=== Written problem ===
Copy the data word for word, keeping every line.

=== Dataset content ===

*-*-*

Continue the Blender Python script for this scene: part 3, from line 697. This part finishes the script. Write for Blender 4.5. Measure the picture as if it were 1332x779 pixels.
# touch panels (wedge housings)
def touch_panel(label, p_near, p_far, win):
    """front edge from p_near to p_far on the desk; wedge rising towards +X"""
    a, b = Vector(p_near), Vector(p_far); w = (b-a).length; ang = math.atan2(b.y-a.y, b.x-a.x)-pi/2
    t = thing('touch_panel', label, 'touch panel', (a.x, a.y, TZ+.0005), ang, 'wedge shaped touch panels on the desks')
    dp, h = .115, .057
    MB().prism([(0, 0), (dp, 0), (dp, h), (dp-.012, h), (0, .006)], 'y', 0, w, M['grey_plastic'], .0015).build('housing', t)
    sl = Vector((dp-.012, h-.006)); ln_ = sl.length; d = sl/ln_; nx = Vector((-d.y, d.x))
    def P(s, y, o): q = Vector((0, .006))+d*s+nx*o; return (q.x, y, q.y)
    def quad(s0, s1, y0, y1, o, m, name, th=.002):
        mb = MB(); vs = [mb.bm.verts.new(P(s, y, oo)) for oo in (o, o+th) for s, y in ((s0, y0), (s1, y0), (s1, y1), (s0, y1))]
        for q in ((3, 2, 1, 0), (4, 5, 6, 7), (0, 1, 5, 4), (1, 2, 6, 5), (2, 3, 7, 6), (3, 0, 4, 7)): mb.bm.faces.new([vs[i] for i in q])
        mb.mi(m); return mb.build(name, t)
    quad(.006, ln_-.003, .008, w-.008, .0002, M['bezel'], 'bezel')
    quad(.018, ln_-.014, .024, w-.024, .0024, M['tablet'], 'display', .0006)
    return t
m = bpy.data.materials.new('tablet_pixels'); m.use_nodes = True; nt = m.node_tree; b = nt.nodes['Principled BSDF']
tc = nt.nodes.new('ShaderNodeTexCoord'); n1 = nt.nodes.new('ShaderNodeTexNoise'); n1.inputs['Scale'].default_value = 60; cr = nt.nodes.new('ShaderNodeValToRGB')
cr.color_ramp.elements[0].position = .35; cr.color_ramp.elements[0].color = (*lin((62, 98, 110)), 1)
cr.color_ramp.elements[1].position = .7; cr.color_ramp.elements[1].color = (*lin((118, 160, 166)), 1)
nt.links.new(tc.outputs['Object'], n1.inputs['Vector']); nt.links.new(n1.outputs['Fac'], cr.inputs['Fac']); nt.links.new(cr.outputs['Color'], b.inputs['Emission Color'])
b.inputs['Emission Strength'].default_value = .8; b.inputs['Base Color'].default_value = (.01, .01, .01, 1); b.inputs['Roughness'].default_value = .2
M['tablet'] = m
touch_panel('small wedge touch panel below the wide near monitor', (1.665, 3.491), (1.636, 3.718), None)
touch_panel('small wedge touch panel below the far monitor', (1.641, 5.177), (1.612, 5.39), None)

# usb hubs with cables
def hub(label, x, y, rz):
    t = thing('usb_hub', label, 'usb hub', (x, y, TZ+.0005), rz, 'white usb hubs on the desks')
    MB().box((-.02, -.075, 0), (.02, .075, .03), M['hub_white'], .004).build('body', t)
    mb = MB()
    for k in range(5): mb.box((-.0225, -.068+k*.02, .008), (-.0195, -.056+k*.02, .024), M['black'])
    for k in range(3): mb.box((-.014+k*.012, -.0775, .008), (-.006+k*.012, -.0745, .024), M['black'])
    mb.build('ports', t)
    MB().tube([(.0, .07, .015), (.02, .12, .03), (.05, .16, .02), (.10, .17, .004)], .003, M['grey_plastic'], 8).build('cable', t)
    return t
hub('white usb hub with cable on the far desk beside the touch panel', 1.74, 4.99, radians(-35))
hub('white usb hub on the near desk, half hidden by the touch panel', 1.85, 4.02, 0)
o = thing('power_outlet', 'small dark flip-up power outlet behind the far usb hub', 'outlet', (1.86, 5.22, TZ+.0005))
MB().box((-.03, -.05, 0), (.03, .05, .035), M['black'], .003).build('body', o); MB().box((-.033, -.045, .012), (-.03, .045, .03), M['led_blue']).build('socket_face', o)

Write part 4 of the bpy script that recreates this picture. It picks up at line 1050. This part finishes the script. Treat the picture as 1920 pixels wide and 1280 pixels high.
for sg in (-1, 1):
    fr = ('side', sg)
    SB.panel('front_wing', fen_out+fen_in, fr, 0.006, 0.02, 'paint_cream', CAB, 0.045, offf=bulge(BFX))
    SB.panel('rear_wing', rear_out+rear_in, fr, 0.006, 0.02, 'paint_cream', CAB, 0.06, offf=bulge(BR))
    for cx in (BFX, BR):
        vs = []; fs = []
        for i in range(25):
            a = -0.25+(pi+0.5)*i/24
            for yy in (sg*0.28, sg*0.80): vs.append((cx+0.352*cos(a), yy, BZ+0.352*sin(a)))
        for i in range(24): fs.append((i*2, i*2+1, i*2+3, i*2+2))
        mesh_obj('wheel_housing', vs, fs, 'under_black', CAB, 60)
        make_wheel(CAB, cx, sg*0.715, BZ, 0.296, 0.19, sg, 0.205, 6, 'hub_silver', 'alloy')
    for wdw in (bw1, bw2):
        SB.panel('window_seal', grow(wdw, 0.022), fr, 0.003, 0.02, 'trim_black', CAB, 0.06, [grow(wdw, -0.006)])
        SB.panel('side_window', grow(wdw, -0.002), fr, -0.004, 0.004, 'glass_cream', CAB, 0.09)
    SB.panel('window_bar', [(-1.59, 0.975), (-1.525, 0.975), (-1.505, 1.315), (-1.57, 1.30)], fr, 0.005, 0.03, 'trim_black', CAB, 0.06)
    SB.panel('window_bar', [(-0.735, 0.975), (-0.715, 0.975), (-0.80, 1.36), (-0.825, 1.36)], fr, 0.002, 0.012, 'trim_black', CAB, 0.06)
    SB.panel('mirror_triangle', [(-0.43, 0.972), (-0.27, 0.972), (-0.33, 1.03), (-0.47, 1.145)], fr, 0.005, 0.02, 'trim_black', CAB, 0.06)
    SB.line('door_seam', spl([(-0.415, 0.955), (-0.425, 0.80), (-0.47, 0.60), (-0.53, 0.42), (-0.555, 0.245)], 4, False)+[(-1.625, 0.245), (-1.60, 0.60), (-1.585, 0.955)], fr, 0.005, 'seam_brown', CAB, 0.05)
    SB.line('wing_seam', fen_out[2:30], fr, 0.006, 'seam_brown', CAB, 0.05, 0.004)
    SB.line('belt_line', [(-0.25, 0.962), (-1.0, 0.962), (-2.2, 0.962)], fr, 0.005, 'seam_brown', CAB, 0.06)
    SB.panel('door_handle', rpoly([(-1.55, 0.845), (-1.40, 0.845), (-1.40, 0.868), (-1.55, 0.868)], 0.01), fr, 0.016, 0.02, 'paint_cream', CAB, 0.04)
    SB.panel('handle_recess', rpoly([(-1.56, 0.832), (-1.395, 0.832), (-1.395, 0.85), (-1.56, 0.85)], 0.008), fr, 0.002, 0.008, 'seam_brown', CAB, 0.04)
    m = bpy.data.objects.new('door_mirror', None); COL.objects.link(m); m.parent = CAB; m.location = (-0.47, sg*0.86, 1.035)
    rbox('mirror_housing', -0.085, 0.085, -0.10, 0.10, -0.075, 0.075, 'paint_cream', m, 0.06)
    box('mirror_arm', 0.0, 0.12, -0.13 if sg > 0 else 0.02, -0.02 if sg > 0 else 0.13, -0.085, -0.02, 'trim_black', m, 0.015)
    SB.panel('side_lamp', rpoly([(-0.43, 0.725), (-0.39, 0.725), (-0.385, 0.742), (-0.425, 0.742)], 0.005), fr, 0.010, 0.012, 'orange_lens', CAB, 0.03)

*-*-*

=== The answer ===
Continue the Blender Python script for this scene: part 3, from line 697. This part finishes the script. Write for Blender 4.5. Measure the picture as if it were 1332x779 pixels.
# touch panels (wedge housings)
def touch_panel(label, p_near, p_far, win):
    """front edge from p_near to p_far on the desk; wedge rising towards +X"""
    a, b = Vector(p_near), Vector(p_far); w = (b-a).length; ang = math.atan2(b.y-a.y, b.x-a.x)-pi/2
    t = thing('touch_panel', label, 'touch panel', (a.x, a.y, TZ+.0005), ang, 'wedge shaped touch panels on the desks')
    dp, h = .115, .057
    MB().prism([(0, 0), (dp, 0), (dp, h), (dp-.012, h), (0, .006)], 'y', 0, w, M['grey_plastic'], .0015).build('housing', t)
    sl = Vector((dp-.012, h-.006)); ln_ = sl.length; d = sl/ln_; nx = Vector((-d.y, d.x))
    def P(s, y, o): q = Vector((0, .006))+d*s+nx*o; return (q.x, y, q.y)
    def quad(s0, s1, y0, y1, o, m, name, th=.002):
        mb = MB(); vs = [mb.bm.verts.new(P(s, y, oo)) for oo in (o, o+th) for s, y in ((s0, y0), (s1, y0), (s1, y1), (s0, y1))]
        for q in ((3, 2, 1, 0), (4, 5, 6, 7), (0, 1, 5, 4), (1, 2, 6, 5), (2, 3, 7, 6), (3, 0, 4, 7)): mb.bm.faces.new([vs[i] for i in q])
        mb.mi(m); return mb.build(name, t)
    quad(.006, ln_-.003, .008, w-.008, .0002, M['bezel'], 'bezel')
    quad(.018, ln_-.014, .024, w-.024, .0024, M['tablet'], 'display', .0006)
    return t
m = bpy.data.materials.new('tablet_pixels'); m.use_nodes = True; nt = m.node_tree; b = nt.nodes['Principled BSDF']
tc = nt.nodes.new('ShaderNodeTexCoord'); n1 = nt.nodes.new('ShaderNodeTexNoise'); n1.inputs['Scale'].default_value = 60; cr = nt.nodes.new('ShaderNodeValToRGB')
cr.color_ramp.elements[0].position = .35; cr.color_ramp.elements[0].color = (*lin((62, 98, 110)), 1)
cr.color_ramp.elements[1].position = .7; cr.color_ramp.elements[1].color = (*lin((118, 160, 166)), 1)
nt.links.new(tc.outputs['Object'], n1.inputs['Vector']); nt.links.new(n1.outputs['Fac'], cr.inputs['Fac']); nt.links.new(cr.outputs['Color'], b.inputs['Emission Color'])
b.inputs['Emission Strength'].default_value = .8; b.inputs['Base Color'].default_value = (.01, .01, .01, 1); b.inputs['Roughness'].default_value = .2
M['tablet'] = m
touch_panel('small wedge touch panel below the wide near monitor', (1.665, 3.491), (1.636, 3.718), None)
touch_panel('small wedge touch panel below the far monitor', (1.641, 5.177), (1.612, 5.39), None)

# usb hubs with cables
def hub(label, x, y, rz):
    t = thing('usb_hub', label, 'usb hub', (x, y, TZ+.0005), rz, 'white usb hubs on the desks')
    MB().box((-.02, -.075, 0), (.02, .075, .03), M['hub_white'], .004).build('body', t)
    mb = MB()
    for k in range(5): mb.box((-.0225, -.068+k*.02, .008), (-.0195, -.056+k*.02, .024), M['black'])
    for k in range(3): mb.box((-.014+k*.012, -.0775, .008), (-.006+k*.012, -.0745, .024), M['black'])
    mb.build('ports', t)
    MB().tube([(.0, .07, .015), (.02, .12, .03), (.05, .16, .02), (.10, .17, .004)], .003, M['grey_plastic'], 8).build('cable', t)
    return t
hub('white usb hub with cable on the far desk beside the touch panel', 1.74, 4.99, radians(-35))
hub('white usb hub on the near desk, half hidden by the touch panel', 1.85, 4.02, 0)
o = thing('power_outlet', 'small dark flip-up power outlet behind the far usb hub', 'outlet', (1.86, 5.22, TZ+.0005))
MB().box((-.03, -.05, 0), (.03, .05, .035), M['black'], .003).build('body', o); MB().box((-.033, -.045, .012), (-.03, .045, .03), M['led_blue']).build('socket_face', o)

Write part 4 of the bpy script that recreates this picture. It picks up at line 1050. This part finishes the script. Treat the picture as 1920 pixels wide and 1280 pixels high.
for sg in (-1, 1):
    fr = ('side', sg)
    SB.panel('front_wing', fen_out+fen_in, fr, 0.006, 0.02, 'paint_cream', CAB, 0.045, offf=bulge(BFX))
    SB.panel('rear_wing', rear_out+rear_in, fr, 0.006, 0.02, 'paint_cream', CAB, 0.06, offf=bulge(BR))
    for cx in (BFX, BR):
        vs = []; fs = []
        for i in range(25):
            a = -0.25+(pi+0.5)*i/24
            for yy in (sg*0.28, sg*0.80): vs.append((cx+0.352*cos(a), yy, BZ+0.352*sin(a)))
        for i in range(24): fs.append((i*2, i*2+1, i*2+3, i*2+2))
        mesh_obj('wheel_housing', vs, fs, 'under_black', CAB, 60)
        make_wheel(CAB, cx, sg*0.715, BZ, 0.296, 0.19, sg, 0.205, 6, 'hub_silver', 'alloy')
    for wdw in (bw1, bw2):
        SB.panel('window_seal', grow(wdw, 0.022), fr, 0.003, 0.02, 'trim_black', CAB, 0.06, [grow(wdw, -0.006)])
        SB.panel('side_window', grow(wdw, -0.002), fr, -0.004, 0.004, 'glass_cream', CAB, 0.09)
    SB.panel('window_bar', [(-1.59, 0.975), (-1.525, 0.975), (-1.505, 1.315), (-1.57, 1.30)], fr, 0.005, 0.03, 'trim_black', CAB, 0.06)
    SB.panel('window_bar', [(-0.735, 0.975), (-0.715, 0.975), (-0.80, 1.36), (-0.825, 1.36)], fr, 0.002, 0.012, 'trim_black', CAB, 0.06)
    SB.panel('mirror_triangle', [(-0.43, 0.972), (-0.27, 0.972), (-0.33, 1.03), (-0.47, 1.145)], fr, 0.005, 0.02, 'trim_black', CAB, 0.06)
    SB.line('door_seam', spl([(-0.415, 0.955), (-0.425, 0.80), (-0.47, 0.60), (-0.53, 0.42), (-0.555, 0.245)], 4, False)+[(-1.625, 0.245), (-1.60, 0.60), (-1.585, 0.955)], fr, 0.005, 'seam_brown', CAB, 0.05)
    SB.line('wing_seam', fen_out[2:30], fr, 0.006, 'seam_brown', CAB, 0.05, 0.004)
    SB.line('belt_line', [(-0.25, 0.962), (-1.0, 0.962), (-2.2, 0.962)], fr, 0.005, 'seam_brown', CAB, 0.06)
    SB.panel('door_handle', rpoly([(-1.55, 0.845), (-1.40, 0.845), (-1.40, 0.868), (-1.55, 0.868)], 0.01), fr, 0.016, 0.02, 'paint_cream', CAB, 0.04)
    SB.panel('handle_recess', rpoly([(-1.56, 0.832), (-1.395, 0.832), (-1.395, 0.85), (-1.56, 0.85)], 0.008), fr, 0.002, 0.008, 'seam_brown', CAB, 0.04)
    m = bpy.data.objects.new('door_mirror', None); COL.objects.link(m); m.parent = CAB; m.location = (-0.47, sg*0.86, 1.035)
    rbox('mirror_housing', -0.085, 0.085, -0.10, 0.10, -0.075, 0.075, 'paint_cream', m, 0.06)
    box('mirror_arm', 0.0, 0.12, -0.13 if sg > 0 else 0.02, -0.02 if sg > 0 else 0.13, -0.085, -0.02, 'trim_black', m, 0.015)
    SB.panel('side_lamp', rpoly([(-0.43, 0.725), (-0.39, 0.725), (-0.385, 0.742), (-0.425, 0.742)], 0.005), fr, 0.010, 0.012, 'orange_lens', CAB, 0.03)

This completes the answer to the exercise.